Ha! I do have to say that the explanation about choking the dough to make it is pretty accurate. And it is a very thick, chewy pasta. So as a food it is highly choke-able. At any rate, it was fun to make and the guys immediately volunteered that we should have it again. I do have to say, though, that it took about an hour to make the pasta. I suspect each time I make it, it will take less time. I had a pretty good rhythm going by the time I was half-way through the batch so it went a lot faster. It doesn't really make a huge pot of pasta.
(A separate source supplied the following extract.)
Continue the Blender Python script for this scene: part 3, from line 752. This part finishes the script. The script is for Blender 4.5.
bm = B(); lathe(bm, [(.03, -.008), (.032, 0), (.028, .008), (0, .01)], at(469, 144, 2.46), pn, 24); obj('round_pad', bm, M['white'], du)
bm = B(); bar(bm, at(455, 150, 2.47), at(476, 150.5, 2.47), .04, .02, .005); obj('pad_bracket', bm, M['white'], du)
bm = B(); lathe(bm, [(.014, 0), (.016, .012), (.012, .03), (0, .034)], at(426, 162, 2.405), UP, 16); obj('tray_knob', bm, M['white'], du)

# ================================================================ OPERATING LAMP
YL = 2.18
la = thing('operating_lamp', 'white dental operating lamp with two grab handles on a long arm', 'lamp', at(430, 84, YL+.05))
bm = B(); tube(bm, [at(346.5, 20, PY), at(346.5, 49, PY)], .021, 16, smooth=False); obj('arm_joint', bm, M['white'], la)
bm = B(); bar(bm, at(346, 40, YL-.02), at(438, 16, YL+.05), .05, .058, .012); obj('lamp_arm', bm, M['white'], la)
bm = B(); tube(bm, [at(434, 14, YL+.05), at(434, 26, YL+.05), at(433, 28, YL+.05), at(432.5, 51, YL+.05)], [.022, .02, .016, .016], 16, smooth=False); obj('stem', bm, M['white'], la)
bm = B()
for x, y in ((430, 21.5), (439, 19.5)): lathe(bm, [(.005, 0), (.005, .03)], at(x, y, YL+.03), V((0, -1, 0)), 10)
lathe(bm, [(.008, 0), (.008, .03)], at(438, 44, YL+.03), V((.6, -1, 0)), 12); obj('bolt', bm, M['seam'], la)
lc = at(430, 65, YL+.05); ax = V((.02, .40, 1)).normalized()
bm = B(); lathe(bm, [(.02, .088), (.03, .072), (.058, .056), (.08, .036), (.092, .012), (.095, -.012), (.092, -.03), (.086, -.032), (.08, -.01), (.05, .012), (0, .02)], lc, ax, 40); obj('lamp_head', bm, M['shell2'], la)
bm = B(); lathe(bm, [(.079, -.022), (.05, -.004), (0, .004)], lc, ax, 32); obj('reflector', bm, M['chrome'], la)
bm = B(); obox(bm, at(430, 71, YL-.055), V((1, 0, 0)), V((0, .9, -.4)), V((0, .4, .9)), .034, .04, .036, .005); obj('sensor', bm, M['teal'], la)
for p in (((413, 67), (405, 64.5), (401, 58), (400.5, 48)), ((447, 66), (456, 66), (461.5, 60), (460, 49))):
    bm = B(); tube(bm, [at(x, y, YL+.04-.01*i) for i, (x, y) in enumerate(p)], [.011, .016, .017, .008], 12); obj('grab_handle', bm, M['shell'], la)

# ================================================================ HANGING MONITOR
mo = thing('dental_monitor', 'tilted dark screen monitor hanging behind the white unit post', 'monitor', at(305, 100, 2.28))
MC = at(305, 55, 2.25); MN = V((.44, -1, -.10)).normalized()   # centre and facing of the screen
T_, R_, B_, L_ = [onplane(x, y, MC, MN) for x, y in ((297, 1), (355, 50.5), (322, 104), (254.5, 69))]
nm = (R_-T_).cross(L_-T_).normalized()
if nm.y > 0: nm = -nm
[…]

But it's so thick and filling that it was plenty for the three of us with another small serving left for my lunch. The recipe says it serve two, but I think you'd be uncomfortably full. Also...I almost forgot...another reason I like this recipe is because it calls for fresh tomatoes, which I love. But fresh slicing tomatoes are a no-no in our house when they are out of season because they taste so plastic. Cherry tomatoes, however, are pretty good and available all year around.

Strozzapreti with Roasted Tomatoes

12 oz (about 22) cherry tomatoes, halved
3 T olive oil
5 garlic cloves, minced
2/3 C finely grated pecorino or parmesan cheese
1/2 C firmly pack fresh basil or parsley leaves

1 C grano duro flour or unbleached all-purpose flour
2 large eggs

First the sauce:
Preheat the oven to 350 degrees. In a mixing bowl, gently toss the tomatoes, 1 Tablespoon of the oil and 4 of the garlic cloves. Spread the mixture on a baking sheet, cut sides of the tomatoes up. Roast until soft and collapsing, about 45 minutes. Do not allow them to dry or brown.
Meanwhile, in a food processor combine the remaining garlic clove, cheese and basil or parsley. Process until very finely chopped. It will look granular. When the tomatoes are done, immediately spread the cheese-herb mixture on top of them and mash them lightly with the back of a spoon so the cheese melts. Drizzle with 2 more tablespoons of olive oil and set aside.

The strozzapreti:
Mound the 1 cup of flour on the counter, make a well in the center and drop in the eggs and flour. Using your hands, mix the eggs in the well, gradually pushing in more and more flour to make a pasty dough. Add more flour if needed, but don't let it get too stiff. You don't want it to be too sticky to shape with your hands and you don't want it too stiff and dry. Think about play-dough. Make it a little bit stiffer than that.
Roll the dough out onto a floured surface (wooden surfaces work best) until it's as thin as you can make it. Be sure you have enough flour down that you can pick up the dough easily. Cut the dough into strips about 1 inch wide and 3 inches long. Don't worry about being exact.
Pick up a strip and wind it around a skewer. Bamboo would best but I just used a metal kabob skewer. Squeeze it onto the skewer (choking the priest) and then slide it off the end. It takes a little practice to get it down, but after several you'll figure out your own technique. Lay the strozzapreti out on a plate until you are all done.

Cook the strozzapreti in a large pot of boiling salted water. You want the pasta to be tender and slightly chewy, but cooked through. When it's done, drain it and pour into a large bowl. Immediately add the tomato mixture, tossing quickly.